--- Start of Information provided ---

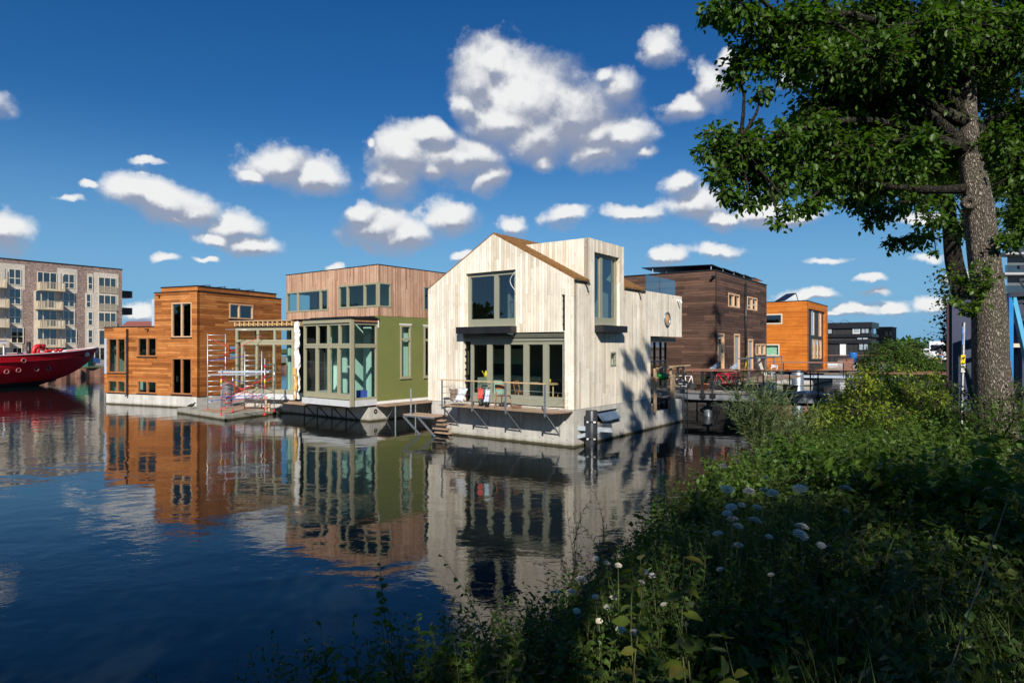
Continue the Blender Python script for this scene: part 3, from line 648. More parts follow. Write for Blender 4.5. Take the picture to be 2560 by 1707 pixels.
fbox(mb, GS, gd - .15, gd, zg1, zp, -gl, -.17); fbox(mb, GS, 1.6, gd - .16, zg1, zp, -gl, -gl + .15); fbox(mb, GS, .0, 1.6, zg1, A[2], -gl, -gl + .15); fbox(mb, GS, .0, 1.6, A[3], zp, -gl, -gl + .15)
mb.build('larch_upper_wall', [PINK, PLAST], G)
window(GF, G, (.04, B_[1], B_[2], B_[3]), KHAKI, cols=[GF.s(911), GF.s(868.5)], fw=.09, mw=.1, o=.02, dp=.12)
window(GS, G, (.04, bs, B_[2], B_[3]), KHAKI, fw=.07, o=.02, dp=.1)
window(GF, G, (A[0], gl - .02, A[2], A[3]), KHAKI, cols=[GF.s(744.5), GF.s(801)], fw=.08, mw=.12, o=.02, dp=.12, glass=GLASSD)
p = GF.P(gl, 0); GLs = Fr((p.x, p.y), GS.d, (-GS.n[0], -GS.n[1])); window(GLs, G, (.1, 1.55, A[2], A[3]), KHAKI, fw=.07, o=-.02)
window(GS, G, R1, OLIVE, fw=.06, o=.02, glass=GLASSD)
mb = MB(); fbox(mb, GS, .2, gd - .2, zg1 - .02, zg1 + .1, -gl + .2, -.18); fbox(mb, GS, .2, gd - .2, zg0 - .1, zg0 + .02, -gl + .2, -.18); mb.build('floor', PLAST, G)
mb = MB(); fbox(mb, GS, -.02, gd + .02, zp, zp + .03, -gl - .02, .02); mb.build('roof', BLK, G)
mb = MB(); fbox(mb, GS, 2.2, 2.3, zg1 + .1, zp - .1, -gl + .3, -.2); fbox(mb, GS, 3.0, 3.1, zg0, zg1, -gl + .2, -.2); fbox(mb, GS, .1, 3.0, zg0, zg1, -.35, -.25); fbox(mb, GS, .2, 3, zg0, zg1, -2.2, -2.1); fbox(mb, GS, .55, .62, zg0, zg1 - .5, -1.75, -1.2); fbox(mb, GS, .3, .37, zg0, zg1, -3.3, -2.75); fbox(mb, GS, -.9, -.84, zg0, zg1 - .35, -2.5, -2.28); mb.build('interior_wall', MINT, G)
mb = MB(); mb.box(BSX(1.0, zg0, -.9), V(.5, .1, 0), V(-.1, .4, 0), V(0, 0, .5)); mb.box(BSX(.7, zg0, -1.5), V(.4, .1, 0), V(-.1, .3, 0), V(0, 0, .35)); mb.build('blue_crate', BLUEP, None, 'blue building crates standing inside the khaki framed bay window', 'crate')
g1 = GS.R(1000.7, 1027.5, 812, 945); g2 = GS.R(1059.6, 1086, 815, 943)
mb = MB(); wall(mb, GS, [(.0, zg0), (gd, zg0), (gd, zg1), (.0, zg1)], [g1, g2], .2, -.012)
fbox(mb, GS, gd - .2, gd, zg0, zg1 - .01, -gl + .0, -.25, 1); fbox(mb, GS, .1, gd - .2, zg0, zg1 - .01, -gl, -gl + .2, 1)
mb.build('green_wall', [GREENW, MINT], G)
for g in (g1, g2):
    window(GS, G, g, KHAKI, rows=[g[3] - (g[3] - g[2]) * .27], fw=.09, mw=.12, o=.03, dp=.12, sill=KHAKI)
    mb = MB(); fbox(mb, GS, g[0] - .05, g[1] + .05, g[3] + .004, g[3] + .06, -.05, .03); mb.build('window_cap', WHITE, G)
mb = MB(); fbox(mb, GS, -.02, gd - 2, zg0 - .14, zg0 - .003, -.05, .02); mb.build('white_skirting', WHITE, G)
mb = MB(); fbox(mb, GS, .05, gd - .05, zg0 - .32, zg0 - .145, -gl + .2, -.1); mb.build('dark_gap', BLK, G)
# bay
p = GS.P(-1.56, 0); BO = (p.x, p.y); BF = LF(BO, -800); BS = RF(BO, -800); bl = BF.s(757)
zB0 = BF.z(878, 1000); zB1 = BF.z(878, 806); zBt = BF.z(878, 793); zsill = BF.z(878, 1017.5)
ztr = BF.z(874, 863.5)
window(BF, G, (.06, bl, ztr, zB1), KHAKI, cols=[BF.s(x) for x in (846, 818, 790.5)], fw=.1, mw=.12, o=-.04, dp=.12, name='bay_transom')
window(BF, G, (.06, bl, zB0, ztr - .01), KHAKI, cols=[BF.s(x) for x in (843.5, 819, 789)], fw=.11, mw=.15, o=-.04, dp=.12, name='bay_door', bw=.26)
mb = MB(); fbox(mb, BF, -.06, .055, zsill + .02, zBt - .1, -.12, .06); fbox(mb, BF, .0, bl, zB1 + .005, zBt - .04, -.15, .03); mb.build('bay_post', KHAKI, G)
window(BS, G, (.13, 1.54, ztr, zB1), KHAKI, fw=.08, o=-.02, dp=.1, name='bay_transom'); window(BS, G, (.13, 1.54, zB0 - .05, ztr - .01), KHAKI, fw=.09, o=-.02, dp=.1, name='bay_window', bw=.12)
mb = MB(); fbox(mb, BS, .06, 1.54, zB1 + .05, zBt - .06, -.1, .0); mb.build('timber_lintel', m_plain('reddish_timber', (.36, .17, .09), .8, var=.2), G)
mb = MB(); fbox(mb, BF, -.08, bl + .02, zBt - .035, zBt + .01, -1.6, .09); fbox(mb, BF, -.02, bl - .6, zBt + .012, zBt + .05, -1.5, .02); fbox(mb, BS, .05, 1.54, zB1 + .004, zB1 + .045, -.09, .02); mb.build('bay_roof_felt', BLK, G)
mb = MB(); fbox(mb, BF, .0, bl, zsill, zB0 - .04, -1.5, .05); mb.build('bay_sill', SILL, G)
mb = MB(); fbox(mb, BF, .1, bl - .1, zB0 - .03, zB0, -1.55, -.17); mb.build('bay_floor', SILL, G)
mb = MB(); fbox(mb, BS, 1.545, 1.6, zB1 - .2, zBt - .02, .0, .03); mb.build('white_post', WHITE, G)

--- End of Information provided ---

Output the line that contains "mb = MB(); fbox(mb, GS, .05, gd", followed by every later line in the listing, with no line omitted and none added.

* _Answer to the problem_
mb = MB(); fbox(mb, GS, .05, gd - .05, zg0 - .32, zg0 - .145, -gl + .2, -.1); mb.build('dark_gap', BLK, G)
# bay
p = GS.P(-1.56, 0); BO = (p.x, p.y); BF = LF(BO, -800); BS = RF(BO, -800); bl = BF.s(757)
zB0 = BF.z(878, 1000); zB1 = BF.z(878, 806); zBt = BF.z(878, 793); zsill = BF.z(878, 1017.5)
ztr = BF.z(874, 863.5)
window(BF, G, (.06, bl, ztr, zB1), KHAKI, cols=[BF.s(x) for x in (846, 818, 790.5)], fw=.1, mw=.12, o=-.04, dp=.12, name='bay_transom')
window(BF, G, (.06, bl, zB0, ztr - .01), KHAKI, cols=[BF.s(x) for x in (843.5, 819, 789)], fw=.11, mw=.15, o=-.04, dp=.12, name='bay_door', bw=.26)
mb = MB(); fbox(mb, BF, -.06, .055, zsill + .02, zBt - .1, -.12, .06); fbox(mb, BF, .0, bl, zB1 + .005, zBt - .04, -.15, .03); mb.build('bay_post', KHAKI, G)
window(BS, G, (.13, 1.54, ztr, zB1), KHAKI, fw=.08, o=-.02, dp=.1, name='bay_transom'); window(BS, G, (.13, 1.54, zB0 - .05, ztr - .01), KHAKI, fw=.09, o=-.02, dp=.1, name='bay_window', bw=.12)
mb = MB(); fbox(mb, BS, .06, 1.54, zB1 + .05, zBt - .06, -.1, .0); mb.build('timber_lintel', m_plain('reddish_timber', (.36, .17, .09), .8, var=.2), G)
mb = MB(); fbox(mb, BF, -.08, bl + .02, zBt - .035, zBt + .01, -1.6, .09); fbox(mb, BF, -.02, bl - .6, zBt + .012, zBt + .05, -1.5, .02); fbox(mb, BS, .05, 1.54, zB1 + .004, zB1 + .045, -.09, .02); mb.build('bay_roof_felt', BLK, G)
mb = MB(); fbox(mb, BF, .0, bl, zsill, zB0 - .04, -1.5, .05); mb.build('bay_sill', SILL, G)
mb = MB(); fbox(mb, BF, .1, bl - .1, zB0 - .03, zB0, -1.55, -.17); mb.build('bay_floor', SILL, G)
mb = MB(); fbox(mb, BS, 1.545, 1.6, zB1 - .2, zBt - .02, .0, .03); mb.build('white_post', WHITE, G)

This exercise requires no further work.